▶

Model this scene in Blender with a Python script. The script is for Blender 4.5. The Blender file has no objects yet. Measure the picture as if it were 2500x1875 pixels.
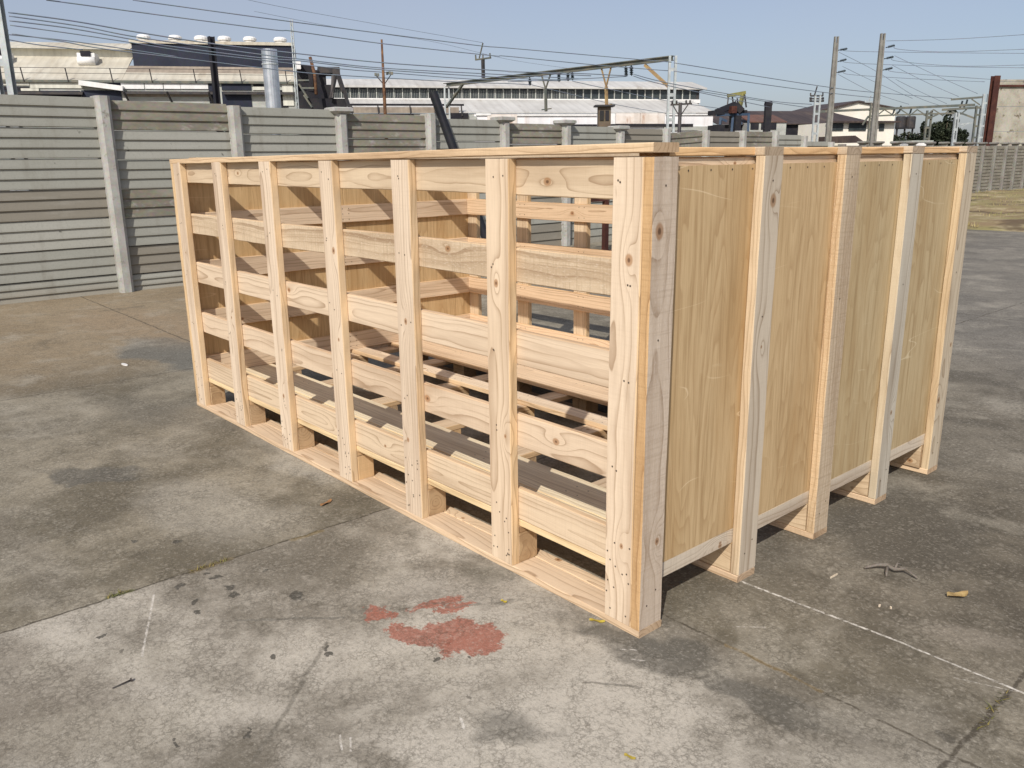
import bpy, math, random
from mathutils import Vector, Matrix, noise as mnoise
R = math.radians
rnd = random.Random(7)
SC = bpy.context.scene
COL = SC.collection

# ------------------------------------------------------------------ camera, sky, sun, exposure
CAM = Vector((1.458, -1.773, 1.414))
FPX, PW, PH = 2053.39, 2500.0, 1875.0
YAW, PIT, ROL = R(48.829), R(-15.015), R(-0.670)
fwd = Vector((-math.sin(YAW)*math.cos(PIT), math.cos(YAW)*math.cos(PIT), math.sin(PIT)))
r0 = Vector((math.cos(YAW), math.sin(YAW), 0)); u0 = r0.cross(fwd)
rgt = math.cos(ROL)*r0 + math.sin(ROL)*u0
upv = -math.sin(ROL)*r0 + math.cos(ROL)*u0
cam = bpy.data.cameras.new('camera'); cam_o = bpy.data.objects.new('camera', cam); COL.objects.link(cam_o)
cam.sensor_width = 36; cam.lens = FPX/PW*36; cam.clip_end = 5000; cam.clip_start = 0.05
M = Matrix((rgt, upv, -fwd)).transposed().to_4x4(); M.translation = CAM
cam_o.matrix_world = M
SC.camera = cam_o

SUN = Vector((0.65, -1.0, 1.0)).normalized()
world = bpy.data.worlds.new('World'); SC.world = world; world.use_nodes = True
wt = world.node_tree; bg = wt.nodes['Background']
sky = wt.nodes.new('ShaderNodeTexSky'); sky.sky_type = 'NISHITA'; sky.sun_disc = False
sky.sun_elevation = math.asin(SUN.z); sky.sun_rotation = math.atan2(SUN.x, SUN.y)
sky.altitude = 1500; sky.air_density = 1.0; sky.dust_density = 7.0; sky.ozone_density = 2.0
tc = wt.nodes.new('ShaderNodeTexCoord'); vn = wt.nodes.new('ShaderNodeTexNoise'); vn.inputs['Scale'].default_value = 1.1; vn.inputs['Detail'].default_value = 3
wt.links.new(tc.outputs['Generated'], vn.inputs['Vector'])          # thin uneven veil of high haze over the blue
vr = wt.nodes.new('ShaderNodeMapRange'); wt.links.new(vn.outputs['Fac'], vr.inputs[0])
for i_, v_ in enumerate((.38, .62, .22, .46)): vr.inputs[i_+1].default_value = v_
vm_ = wt.nodes.new('ShaderNodeMix'); vm_.data_type = 'RGBA'; wt.links.new(vr.outputs[0], vm_.inputs[0])
wt.links.new(sky.outputs[0], vm_.inputs[6]); vm_.inputs[7].default_value = (4.5, 4.35, 4.75, 1)
wt.links.new(vm_.outputs[2], bg.inputs[0]); bg.inputs[1].default_value = 0.13
sun = bpy.data.lights.new('sun', 'SUN'); sun.energy = 4.3; sun.angle = R(0.55); sun.color = (1.0, 0.95, 0.88)
sun_o = bpy.data.objects.new('sun', sun); COL.objects.link(sun_o)
sun_o.rotation_euler = (-SUN).to_track_quat('-Z', 'Y').to_euler()
SC.view_settings.view_transform = 'Standard'; SC.view_settings.look = 'None'
SC.view_settings.exposure = -0.10; SC.view_settings.gamma = 1.0
SC.cycles.max_bounces = 10; SC.cycles.diffuse_bounces = 7

# ------------------------------------------------------------------ survey helpers: sight line through a photo point
def ray(px, py): return fwd + rgt*((px-1250)/FPX) - upv*((py-937.5)/FPX)
def at(px, py, depth): return CAM + ray(px, py)*depth
def onplane(px, py, P, n):
    v = ray(px, py); n = Vector(n); return CAM + v*((Vector(P)-CAM).dot(n)/v.dot(n))

# ------------------------------------------------------------------ object helpers
def tag(o, label=None, cat=None, group=None, kind=None):
    if label: o['label'] = label
    if cat: o['category'] = cat
    if group: o['group'] = group
    if kind: o['kind'] = kind
    return o
def empty(name, loc=(0,0,0), rz=0.0):
    o = bpy.data.objects.new(name, None); COL.objects.link(o); o.location = loc; o.rotation_euler = (0,0,rz)
    o.empty_display_size = 0.2; return o
class MB:
    def __init__(s): s.v=[]; s.f=[]; s.mi=[]; s.sm=[]
    def add(s, vs, fs, mi=0, smooth=False):
        b=len(s.v); s.v += [tuple(v) for v in vs]
        for f in fs: s.f.append([b+i for i in f]); s.mi.append(mi); s.sm.append(smooth)
    def box(s, x0,x1,y0,y1,z0,z1, mi=0, M=None):
        vs=[Vector((x,y,z)) for z in (z0,z1) for y in (y0,y1) for x in (x0,x1)]
        if M: vs=[M@v for v in vs]
        s.add(vs,[(0,2,3,1),(4,5,7,6),(0,1,5,4),(2,6,7,3),(0,4,6,2),(1,3,7,5)],mi)
    def bar(s, a, b, w, h=None, mi=0, up=(0,0,1)):          # rectangular bar between two points
        a=Vector(a); b=Vector(b); h=h or w; d=(b-a).normalized()
        u=Vector(up)
        if abs(d.dot(u))>.97: u=Vector((0,1,0))
        sx=d.cross(u).normalized(); sy=sx.cross(d)
        vs=[p+sx*(i*w/2)+sy*(j*h/2) for p in (a,b) for i,j in ((-1,-1),(1,-1),(1,1),(-1,1))]
        s.add(vs,[(3,2,1,0),(4,5,6,7),(0,1,5,4),(1,2,6,5),(2,3,7,6),(3,0,4,7)],mi)
    def tube(s, pts, r, n=8, mi=0, caps=True, smooth=True):
        pts=[Vector(p) for p in pts]; rs=r if isinstance(r,(list,tuple)) else [r]*len(pts); vs=[]
        for i,p in enumerate(pts):
            d=(pts[min(i+1,len(pts)-1)]-pts[max(i-1,0)]).normalized()
            u=Vector((0,0,1)) if abs(d.z)<.9 else Vector((0,1,0))
            sx=d.cross(u).normalized(); sy=sx.cross(d)
            for k in range(n):
                t=2*math.pi*k/n; vs.append(p+(sx*math.cos(t)+sy*math.sin(t))*rs[i])
        fs=[(i*n+k,i*n+(k+1)%n,(i+1)*n+(k+1)%n,(i+1)*n+k) for i in range(len(pts)-1) for k in range(n)]
        s.add(vs,fs,mi,smooth)
        if caps:
            b=len(s.v)-len(vs)
            s.f.append([b+k for k in range(n)][::-1]); s.mi.append(mi); s.sm.append(False)
            s.f.append([b+(len(pts)-1)*n+k for k in range(n)]); s.mi.append(mi); s.sm.append(False)
    def lathe(s, c, prof, n=16, mi=0):
        c=Vector(c); s.tube_profile(c,prof,n,mi)
    def tube_profile(s,c,prof,n,mi):
        vs=[c+Vector((r*math.cos(2*math.pi*k/n),r*math.sin(2*math.pi*k/n),z)) for r,z in prof for k in range(n)]
        fs=[(i*n+k,i*n+(k+1)%n,(i+1)*n+(k+1)%n,(i+1)*n+k) for i in range(len(prof)-1) for k in range(n)]
        fs.append(tuple(range(n))[::-1]); fs.append(tuple((len(prof)-1)*n+k for k in range(n)))
        s.add(vs,fs,mi,False)
    def prism(s, poly, axis, a, b, mi=0):                    # extrude a 2-D polygon along an axis ('x','y','z')
        def P(p,t): return {'x':(t,p[0],p[1]),'y':(p[0],t,p[1]),'z':(p[0],p[1],t)}[axis]
        n=len(poly); vs=[P(p,a) for p in poly]+[P(p,b) for p in poly]
        fs=[(i,(i+1)%n,n+(i+1)%n,n+i) for i in range(n)]+[tuple(range(n))[::-1],tuple(n+i for i in range(n))]
        s.add(vs,fs,mi)
    def build(s, name, mats, parent=None, loc=(0,0,0), recalc=True):
        me=bpy.data.meshes.new(name); me.from_pydata(s.v,[],s.f)
        me.polygons.foreach_set('material_index',s.mi); me.polygons.foreach_set('use_smooth',s.sm)
        for m in (mats if isinstance(mats,(list,tuple)) else [mats]): me.materials.append(m)
        if recalc:
            import bmesh
            bm=bmesh.new(); bm.from_mesh(me); bmesh.ops.recalc_face_normals(bm,faces=bm.faces); bm.to_mesh(me); bm.free()
        me.update(); o=bpy.data.objects.new(name,me); COL.objects.link(o); o.location=loc
        if parent: o.parent=parent
        return o

# ------------------------------------------------------------------ node helpers
def lin(h):
    h=h.lstrip('#'); c=[int(h[i:i+2],16)/255 for i in (0,2,4)]
    return tuple(x/12.92 if x<=.04045 else ((x+.055)/1.055)**2.4 for x in c)+(1,)
class NT:
    def __init__(s,name):
        s.mat=bpy.data.materials.new(name); s.mat.use_nodes=True; s.t=s.mat.node_tree
        s.b=s.t.nodes['Principled BSDF']; s.b.inputs['Specular IOR Level'].default_value=.25
    def n(s,typ,**kw):
        n=s.t.nodes.new(typ)
        for k,v in kw.items(): setattr(n,k,v)
        return n
    def put(s,sock,v):
        if isinstance(v,bpy.types.NodeSocket): s.t.links.new(v,sock)
        else: sock.default_value=v
    def m(s,op,a,b=0.0,c=0.0,clamp=False):
        n=s.n('ShaderNodeMath',operation=op,use_clamp=clamp)
        for i,v in enumerate((a,b,c)): s.put(n.inputs[i],v)
        return n.outputs[0]
    def vm(s,op,a,b=(0,0,0),sc=None):
        n=s.n('ShaderNodeVectorMath',operation=op); s.put(n.inputs[0],a); s.put(n.inputs[1],b)
        if sc is not None: s.put(n.inputs['Scale'],sc)
        return n.outputs['Value'] if op in('LENGTH','DOT_PRODUCT','DISTANCE') else n.outputs[0]
    def xyz(s,x,y,z=0.0):
        n=s.n('ShaderNodeCombineXYZ')
        for i,v in enumerate((x,y,z)): s.put(n.inputs[i],v)
        return n.outputs[0]
    def sep(s,v):
        n=s.n('ShaderNodeSeparateXYZ'); s.put(n.inputs[0],v); return n.outputs
    def noise(s,v,scale,detail=3.0,rough=.55,dist=0.0,col=False):
        n=s.n('ShaderNodeTexNoise'); s.put(n.inputs['Vector'],v); n.inputs['Scale'].default_value=scale
        n.inputs['Detail'].default_value=detail; n.inputs['Roughness'].default_value=rough; n.inputs['Distortion'].default_value=dist
        return n.outputs['Color' if col else 'Fac']
    def vor(s,v,scale,out='Distance',feat='F1'):
        n=s.n('ShaderNodeTexVoronoi',feature=feat); s.put(n.inputs['Vector'],v); n.inputs['Scale'].default_value=scale
        return n.outputs[out]
    def ss(s,v,a,b,c=0.0,d=1.0):                              # smoothstep from a..b to c..d
        n=s.n('ShaderNodeMapRange',interpolation_type='SMOOTHSTEP'); s.put(n.inputs[0],v)
        for i,x in enumerate((a,b,c,d)): s.put(n.inputs[i+1],x)
        return n.outputs[0]
    def mix(s,f,a,b,blend='MIX'):
        n=s.n('ShaderNodeMix',data_type='RGBA',blend_type=blend); s.put(n.inputs[0],f)
        s.put(n.inputs[6],a); s.put(n.inputs[7],b); return n.outputs[2]
    def attr(s,name,out='Vector'):
        n=s.n('ShaderNodeAttribute',attribute_name=name); return n.outputs[out]
    def pos(s): return s.n('ShaderNodeNewGeometry').outputs['Position']
    def obj(s): return s.n('ShaderNodeTexCoord').outputs['Object']
    def rand(s): return s.n('ShaderNodeObjectInfo').outputs['Random']
    def bump(s,h,strength=.3,dist=.01):
        n=s.n('ShaderNodeBump'); n.inputs['Strength'].default_value=strength; n.inputs['Distance'].default_value=dist
        s.put(n.inputs['Height'],h); s.t.links.new(n.outputs[0],s.b.inputs['Normal'])
    def out(s,col,rough=.7,metal=0.0):
        s.put(s.b.inputs['Base Color'],col); s.put(s.b.inputs['Roughness'],rough); s.b.inputs['Metallic'].default_value=metal
        return s.mat
def simple(name,c1,c2=None,scale=1.5,rough=.7,metal=0.0,detail=4,stretch=(1,1,1),c3=None,lo=.35,hi=.65):
    t=NT(name); p=t.vm('MULTIPLY',t.pos(),stretch)
    f=t.ss(t.noise(p,scale,detail,.6),lo,hi); c=t.mix(f,c1,c2 or tuple(x*.75 for x in c1[:3])+(1,))
    if c3: c=t.mix(t.ss(t.noise(p,scale*2.7+.3,5,.65),.56,.7),c,c3)
    c=t.mix(.35,c,t.mix(1.0,c,t.noise(p,scale*9,3,.6,col=True),'SOFT_LIGHT'))
    return t.out(c,rough,metal)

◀

● PROMPT
Quote, please, every line of the material above from its start through the line that has "COL = SC.collection", reproducing the words exactly and dropping any images.

● CORRECT ANSWER
Model this scene in Blender with a Python script. The script is for Blender 4.5. The Blender file has no objects yet. Measure the picture as if it were 2500x1875 pixels.
import bpy, math, random
from mathutils import Vector, Matrix, noise as mnoise
R = math.radians
rnd = random.Random(7)
SC = bpy.context.scene
COL = SC.collection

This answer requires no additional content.